Même s’il admet que cela « ne sera pas facile car relevant quelque part de l’expression de la liberté individuelle »
Quel regard la religion jette-t-elle sur ces pratiques ?
Ces jeunes sont conscients que le pari sportif est formellement interdit. Et pourtant, cela ne les arrête pas.
Un imam qui s’est confié à nous explique que ces paris sportifs ont diminué le « degré de concentration » des jeunes sur la pratique de leur religion. « Parfois, on peut voir un jeune dans une mosquée téléphone à la main, entrain regarder le résultat des matchs. Ce qui est malheureux », déplore-t-il.
Mais, depuis quelques temps, des voix s’élèvent concernant ces paris. Sur les réseaux sociaux, les commentaires vont bon train. Ils sont nombreux à vouloir s’engager à barrer la route à cette pratique qui selon eux « gangrène, rend fou et détruit la jeunesse ».
Dans un post sur Facebook, un influenceur qui faisait leur promotion explique comment ces jeunes accros perdent leur argent .
« j’ai plusieurs inscrits avec mon propre code promo. Chaque jour, je gagne presque 20000 jusqu’à 65000. Et chaque fin du mois, j’ai 600000 sur mon compte partenaire alors que je ne suis qu’un petit influenceur. En moins de deux années, j’ai gagné plus 18700 dollars. Ce qui veut dire que mes inscrits perdent leur argent à chaque mise . Xbet me paie 25% de leur perte. Donc j’ai gagné plus de 11 millions en deux ans et eux perdent 44 millions », révèle-t-il.
Un gros désastre pour les jeunes, mais une machine à argent pour les promoteurs !

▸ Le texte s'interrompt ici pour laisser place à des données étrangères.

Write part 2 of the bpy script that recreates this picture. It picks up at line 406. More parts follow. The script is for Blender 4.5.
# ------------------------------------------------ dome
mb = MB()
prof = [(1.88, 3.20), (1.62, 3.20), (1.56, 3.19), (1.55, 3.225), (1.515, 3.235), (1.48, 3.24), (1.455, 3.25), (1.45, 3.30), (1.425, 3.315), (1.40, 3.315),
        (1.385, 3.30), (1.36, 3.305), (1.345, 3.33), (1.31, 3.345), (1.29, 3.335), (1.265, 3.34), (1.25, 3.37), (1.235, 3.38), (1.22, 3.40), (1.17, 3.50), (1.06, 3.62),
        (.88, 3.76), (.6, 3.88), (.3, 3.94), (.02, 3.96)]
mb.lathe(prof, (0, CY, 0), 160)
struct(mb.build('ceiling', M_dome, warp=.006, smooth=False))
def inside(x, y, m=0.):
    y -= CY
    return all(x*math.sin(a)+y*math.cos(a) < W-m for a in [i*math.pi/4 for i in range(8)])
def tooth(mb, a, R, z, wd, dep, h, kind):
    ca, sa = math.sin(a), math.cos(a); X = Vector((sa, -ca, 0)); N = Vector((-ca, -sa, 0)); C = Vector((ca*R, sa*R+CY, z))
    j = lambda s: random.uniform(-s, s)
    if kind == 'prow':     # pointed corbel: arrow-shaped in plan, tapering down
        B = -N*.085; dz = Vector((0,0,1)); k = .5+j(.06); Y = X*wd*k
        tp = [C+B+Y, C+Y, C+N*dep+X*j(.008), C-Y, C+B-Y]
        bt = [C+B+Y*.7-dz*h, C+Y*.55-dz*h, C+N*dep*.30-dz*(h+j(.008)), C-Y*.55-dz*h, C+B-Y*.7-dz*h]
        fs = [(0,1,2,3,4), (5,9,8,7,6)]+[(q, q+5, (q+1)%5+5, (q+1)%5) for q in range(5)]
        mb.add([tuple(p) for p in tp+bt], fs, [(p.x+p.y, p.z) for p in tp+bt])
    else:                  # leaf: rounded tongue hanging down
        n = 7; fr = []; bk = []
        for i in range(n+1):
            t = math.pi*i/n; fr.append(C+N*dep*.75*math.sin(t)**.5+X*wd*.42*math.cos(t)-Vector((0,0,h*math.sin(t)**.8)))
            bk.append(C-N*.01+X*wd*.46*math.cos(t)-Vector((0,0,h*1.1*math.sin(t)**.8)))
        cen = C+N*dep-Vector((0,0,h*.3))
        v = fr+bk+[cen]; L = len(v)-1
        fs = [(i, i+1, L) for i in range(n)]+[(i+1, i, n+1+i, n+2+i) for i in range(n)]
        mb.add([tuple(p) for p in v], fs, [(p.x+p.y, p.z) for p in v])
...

Suffisant pour dire que ces jeux appauvrissent les jeunes. Des activités de sensibilisation s’imposent dès lors.
1Xbet, melbet, Unibet, Pmu, Betclic entre autres , tous sont des sites pour les paris sportifs. Pour une mise de 300 FCFA, on peut acquérir facilement des millions à l’espace de quelques heures. Et, la mise dépend du code des match.
Dans tout les cas, force est de reconnaître que les paris sportifs tuent à petit feu la jeunesse si l’on se fie à nos interlocuteurs. Ils appellent l’Etat à règlementer voire même interdire définitivement ces paris sportifs.